Where The Work Is Really Done – Casual Profiling

Once a program has been debugged and works properly, it might be time to start optimizing it. A common way of doing this is a method called profiling – watching a program execute and counting the amount of computing time each step in the program takes. This is all well and good for most programs, but gets complicated when processes execute on more than one core. A profiler may count time spent waiting in a program for a process in another core to finish, giving meaningless results. To solve this problem, a method called casual profiling was developed.

In casual profiling, markers are placed in the code and the profiler can measure how fast the program gets to these markers. Since multiple cores are involved, and the profiler can’t speed up the rest of the program, it actually slows everything else down and measures the markers in order to simulate an increase in speed. [Daniel Morsig] took this idea and implemented it in Go, with an example used to demonstrate its effectiveness speeding up a single process by 95%, resulting in a 22% increase in the entire program. Using a regular profiler only counted a 3% increase, which was not as informative as the casual profiler’s 22% measurement.

We got this tip from [Greg Kennedy] who notes that he hasn’t seen much use of casual profiling outside of the academic world, but we agree that there is likely some usefulness to this method of keeping track of a multi-threaded program’s efficiency. If you know of any other ways of solving this problem, or have seen causal profiling in use in the wild, let us know in the comments below.

Header image: Alan Lorenzo [CC BY-SA 3.0].

13 thoughts on “Where The Work Is Really Done – Casual Profiling

    1. Basically the idea is this: you can have your regular profile tell you how long instructions take, and point out “slow” paths. But this isn’t always useful, because what is “slow” may be waiting on something even slower, or maybe a “fast” thread actually did its work and went to sleep when it COULD do more work, etc. CPU time and wallclock time are very different in a multithreaded environment.

      Instead the question you are trying to ask with causal profiling is “If I made this part run X% faster, how much faster would the whole program go?”. Which you can’t really do since you can’t just make code “go faster”… but instead, you can make all the rest of the code go SLOWER, in order to simulate the relative improvement.

      The profiling method simply automates all that for you and produces a report, which can direct the developer on where to tackle next.

  1. Isn’t Casual Profiling what’s done on tinder? Ahh, you meant Causal Profiling and nobody proof reads a HD articles before they are published…

    And I suspect who wrote the small article above also didn’t read (or maybe just didn’t understand) the article he linked to..

  2. Enter routine, pin hihg, do routine, pin low, exit routine, oscilloscope on pin. Very useful for looking at interrupt load on a microcontroller. If you would rather have a number, and don’t have an oscilloscope, add an rc filter and measure with a voltmeter.

  3. I do something similar for quick experiments.
    I slow down code by a few cycles, to see if it slows performance. If it does, then it’s a likely candidate for a perf increase if I spend tIme to optimize.

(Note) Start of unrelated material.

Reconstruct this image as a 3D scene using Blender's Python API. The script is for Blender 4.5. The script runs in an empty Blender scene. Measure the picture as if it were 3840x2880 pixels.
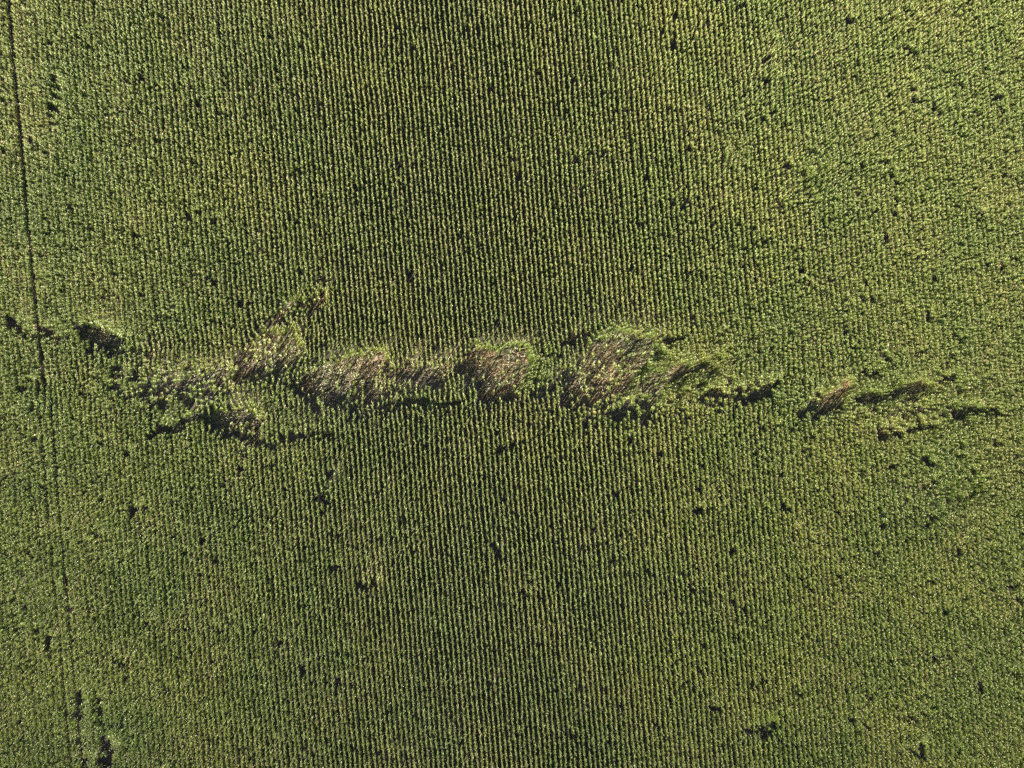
import bpy, math
import numpy as np

R = math.radians
rng = np.random.default_rng(11)
scene = bpy.context.scene
col = scene.collection

# ---------------------------------------------------------------- camera, sky, sun, exposure
CANOPY = 2.5
PPM = 24.2                                    # photograph pixels (3840 wide) per metre at canopy height
HALF_W = 1920.0 / PPM
HFOV = R(54.0)
CAM_Z = CANOPY + HALF_W / math.tan(HFOV / 2)

cam_d = bpy.data.cameras.new('camera')
cam_d.sensor_width = 36.0
cam_d.angle = HFOV
cam_d.clip_start = 0.5
cam_d.clip_end = 6000.0
cam = bpy.data.objects.new('camera', cam_d)
cam.location = (0, 0, CAM_Z)
cam.rotation_euler = (0, 0, 0)
col.objects.link(cam)
scene.camera = cam

SUN_EL, SUN_AZ = R(22), R(236)                # direction TO the sun, anticlockwise from +x
world = bpy.data.worlds.new('World')
scene.world = world
world.use_nodes = True
wn = world.node_tree
sky = wn.nodes.new('ShaderNodeTexSky')
sky.sky_type = 'NISHITA'
sky.sun_disc = False
sky.sun_elevation = SUN_EL
sky.sun_rotation = math.pi / 2 - SUN_AZ       # Blender measures it clockwise from +y
bg = wn.nodes['Background']
bg.inputs['Strength'].default_value = 0.05
wn.links.new(sky.outputs[0], bg.inputs['Color'])

sun_d = bpy.data.lights.new('sun', 'SUN')
sun_d.energy = 5.0
sun_d.angle = R(0.5)
sun_d.color = (1.0, 0.92, 0.79)
sun = bpy.data.objects.new('sun', sun_d)
sun.rotation_euler = (R(90) - SUN_EL, 0, SUN_AZ + R(90))
col.objects.link(sun)

scene.view_settings.view_transform = 'Standard'
scene.view_settings.look = 'None'
scene.view_settings.exposure = 3.1
scene.view_settings.gamma = 1.0
scene.view_settings.use_curve_mapping = False
scene.cycles.max_bounces = 5
scene.cycles.diffuse_bounces = 3
scene.cycles.glossy_bounces = 2
scene.cycles.transmission_bounces = 3
scene.cycles.use_denoising = False

# ---------------------------------------------------------------- materials
def new_mat(name):
    m = bpy.data.materials.new(name)
    m.use_nodes = True
    n = m.node_tree.nodes
    l = m.node_tree.links
    n.clear()
    out = n.new('ShaderNodeOutputMaterial')
    return m, n, l, out

def mix(n, l, fac, a, b):
    x = n.new('ShaderNodeMix')
    x.data_type = 'RGBA'
    for sock, v in ((0, fac), (6, a), (7, b)):
        if hasattr(v, 'is_output') or isinstance(v, bpy.types.NodeSocket):
            l.new(v, x.inputs[sock])
        else:
            x.inputs[sock].default_value = v if sock == 0 else (*v, 1)
    return x.outputs[2]

def math_node(n, l, op, a, b=0.0, clamp=False):
    x = n.new('ShaderNodeMath')
    x.operation = op
    x.use_clamp = clamp
    for i, v in enumerate((a, b)):
        if isinstance(v, bpy.types.NodeSocket):
            l.new(v, x.inputs[i])
        else:
            x.inputs[i].default_value = v
    return x.outputs[0]

def leaf_material(name, dark, light, yellow, straw, dry_gain=1.0, transl=0.22, rough=0.42):
    """Maize blade: each plant has its own tone, whole zones run yellower, dry blades are straw; the 'dry' value
    is stored on every leaf of the mesh."""
    m, n, l, out = new_mat(name)
    oi = n.new('ShaderNodeObjectInfo')
    base = mix(n, l, oi.outputs['Random'], dark, light)
    zone = n.new('ShaderNodeTexNoise')
    zone.inputs['Scale'].default_value = 0.055
    zone.inputs['Detail'].default_value = 3.0
    l.new(oi.outputs['Location'], zone.inputs['Vector'])
    zf = n.new('ShaderNodeMapRange')
    zf.inputs['From Min'].default_value = 0.42
    zf.inputs['From Max'].default_value = 0.66
    l.new(zone.outputs['Fac'], zf.inputs['Value'])
    at = n.new('ShaderNodeAttribute')
    at.attribute_name = 'tone'
    base = mix(n, l, math_node(n, l, 'MULTIPLY', zf.outputs[0], 0.55), base, yellow)
    base = mix(n, l, math_node(n, l, 'MULTIPLY', at.outputs['Fac'], 0.5), base, yellow)
    dr = n.new('ShaderNodeAttribute')
    dr.attribute_name = 'dry'
    zone2 = n.new('ShaderNodeTexNoise')
    zone2.inputs['Scale'].default_value = 0.11
    zone2.inputs['Detail'].default_value = 4.0
    l.new(oi.outputs['Location'], zone2.inputs['Vector'])
    z2 = n.new('ShaderNodeMapRange')
    z2.inputs['From Min'].default_value = 0.40
    z2.inputs['From Max'].default_value = 0.70
    z2.inputs['To Min'].default_value = 0.05
    z2.inputs['To Max'].default_value = 1.9
    l.new(zone2.outputs['Fac'], z2.inputs['Value'])
    dryf = math_node(n, l, 'MULTIPLY', dr.outputs['Fac'], z2.outputs[0])
    dryf = math_node(n, l, 'MULTIPLY', dryf, dry_gain, clamp=True)
    base = mix(n, l, dryf, base, straw)
    p = n.new('ShaderNodeBsdfPrincipled')
    p.inputs['Roughness'].default_value = rough
    p.inputs['Specular IOR Level'].default_value = 0.5
    l.new(base, p.inputs['Base Color'])
    t = n.new('ShaderNodeBsdfTranslucent')
    hs = n.new('ShaderNodeHueSaturation')
    hs.inputs['Saturation'].default_value = 1.25
    hs.inputs['Value'].default_value = 1.1
    l.new(base, hs.inputs['Color'])
    l.new(hs.outputs[0], t.inputs['Color'])
    ms = n.new('ShaderNodeMixShader')
    ms.inputs[0].default_value = transl
    l.new(p.outputs[0], ms.inputs[1])
    l.new(t.outputs[0], ms.inputs[2])
    l.new(ms.outputs[0], out.inputs['Surface'])
    return m

def plain_material(name, a, b, rough=0.7, scale=6.0):
    m, n, l, out = new_mat(name)
    tc = n.new('ShaderNodeTexCoord')
    nz = n.new('ShaderNodeTexNoise')
    nz.inputs['Scale'].default_value = scale
    nz.inputs['Detail'].default_value = 4.0
    l.new(tc.outputs['Object'], nz.inputs['Vector'])
    oi = n.new('ShaderNodeObjectInfo')
    f = math_node(n, l, 'ADD', math_node(n, l, 'MULTIPLY', nz.outputs['Fac'], 0.6),
                  math_node(n, l, 'MULTIPLY', oi.outputs['Random'], 0.5), clamp=True)
    p = n.new('ShaderNodeBsdfPrincipled')
    p.inputs['Roughness'].default_value = rough
    l.new(mix(n, l, f, a, b), p.inputs['Base Color'])
    l.new(p.outputs[0], out.inputs['Surface'])
    return m

M_LEAF = leaf_material('maize_leaf', (0.044, 0.083, 0.011), (0.090, 0.134, 0.022), (0.145, 0.165, 0.026), (0.24, 0.175, 0.085))
M_FLATLEAF = leaf_material('broken_maize_leaf', (0.026, 0.034, 0.008), (0.058, 0.060, 0.016), (0.088, 0.076, 0.018), (0.11, 0.062, 0.022), 0.9, 0.15)
M_RUSTLEAF = leaf_material('rusty_maize_leaf', (0.06, 0.034, 0.011), (0.10, 0.06, 0.02), (0.12, 0.08, 0.02), (0.14, 0.052, 0.016), 1.0, 0.15)
M_STALK = plain_material('maize_stalk', (0.06, 0.08, 0.025), (0.12, 0.13, 0.05), 0.5)
M_DRYSTALK = plain_material('dry_maize_stalk', (0.05, 0.028, 0.011), (0.12, 0.075, 0.03), 0.55)
M_TASSEL = plain_material('maize_tassel', (0.10, 0.10, 0.03), (0.18, 0.145, 0.07), 0.7)

m, n, l, out = new_mat('bare_soil')
tc = n.new('ShaderNodeTexCoord')
nz = n.new('ShaderNodeTexNoise')
nz.inputs['Scale'].default_value = 1.7
nz.inputs['Detail'].default_value = 8.0
nz.inputs['Roughness'].default_value = 0.7
l.new(tc.outputs['Object'], nz.inputs['Vector'])
lit = n.new('ShaderNodeTexVoronoi')
lit.inputs['Scale'].default_value = 9.0
l.new(tc.outputs['Object'], lit.inputs['Vector'])
lm = n.new('ShaderNodeMapRange')
lm.inputs['From Min'].default_value = 0.05
lm.inputs['From Max'].default_value = 0.22
lm.inputs['To Min'].default_value = 0.5
lm.inputs['To Max'].default_value = 0.0
l.new(lit.outputs['Distance'], lm.inputs['Value'])
soil = mix(n, l, nz.outputs['Fac'], (0.022, 0.017, 0.012), (0.07, 0.05, 0.034))
soil = mix(n, l, lm.outputs[0], soil, (0.13, 0.10, 0.06))
p = n.new('ShaderNodeBsdfPrincipled')
p.inputs['Roughness'].default_value = 0.95
l.new(soil, p.inputs['Base Color'])
bump = n.new('ShaderNodeBump')
bump.inputs['Strength'].default_value = 0.6
bump.inputs['Distance'].default_value = 0.05
l.new(nz.outputs['Fac'], bump.inputs['Height'])
l.new(bump.outputs[0], p.inputs['Normal'])
l.new(p.outputs[0], out.inputs['Surface'])
M_SOIL = m

# ---------------------------------------------------------------- ground
G = 2500.0
gm = bpy.data.meshes.new('ground')
gm.from_pydata([(-G, -G, 0), (G, -G, 0), (G, G, 0), (-G, G, 0)], [], [(0, 1, 2, 3)])
gm.materials.append(M_SOIL)
ground = bpy.data.objects.new('ground', gm)
ground['kind'] = 'structure'
ground['label'] = 'dark brown bare soil of the maize field'
col.objects.link(ground)

# ---------------------------------------------------------------- plant meshes
class MB:
    def __init__(self):
        self.v, self.f, self.m, self.tone, self.dry = [], [], [], [], []
    def add(self, verts, faces, mat, tone=0.0, dry=0.0):
        o = len(self.v)
        self.v += [tuple(x) for x in verts]
        self.f += [tuple(i + o for i in f) for f in faces]
        self.m += [mat] * len(faces)
        self.tone += [tone] * len(verts)
        self.dry += [dry] * len(verts)
    def merge(self, other):
        o = len(self.v)
        self.v += other.v
        self.f += [tuple(i + o for i in f) for f in other.f]
        self.m += other.m
        self.tone += other.tone
        self.dry += other.dry
    def mesh(self, name):
        me = bpy.data.meshes.new(name)
        mats = []
        for x in self.m:
            if x not in mats:
                mats.append(x)
        me.from_pydata(self.v, [], self.f)
        for x in mats:
            me.materials.append(x)
        me.polygons.foreach_set('material_index', [mats.index(x) for x in self.m])
        for nm, d in (('tone', self.tone), ('dry', self.dry)):
            a = me.attributes.new(nm, 'FLOAT', 'POINT')
            a.data.foreach_set('value', d)
        me.update()
        return me

def rnd(a, b):
    return float(rng.uniform(a, b))

def tube(mb, pts, r0, r1, mat, sides=4):
    pts = np.array(pts, float)
    k = len(pts)
    vs, fs = [], []
    for i, p_ in enumerate(pts):
        d = pts[min(i + 1, k - 1)] - pts[max(i - 1, 0)]
        d /= np.linalg.norm(d)
        a = np.cross(d, (0, 1, 0) if abs(d[1]) < 0.9 else (1, 0, 0))
        a /= np.linalg.norm(a)
        b = np.cross(d, a)
        r = r0 + (r1 - r0) * i / (k - 1)
        for s in range(sides):
            t = 2 * math.pi * s / sides
            vs.append(p_ + a * r * math.cos(t) + b * r * math.sin(t))
    for i in range(k - 1):
        for s in range(sides):
            s2 = (s + 1) % sides
            fs.append((i * sides + s, i * sides + s2, (i + 1) * sides + s2, (i + 1) * sides + s))
    mb.add(vs, fs, mat)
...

    However, theoretically this method won’t work when the threads are balanced equally and they all take the same amount of time. But practically, it has worked 95% of my time.

  4. start = time.now
    callslowcode()
    end = time.now
    delta = end – start

    been doing this for years. And something that just popped in my head. If you are on a micro controller use an external timer that is activated by a pin from the micro your debugging.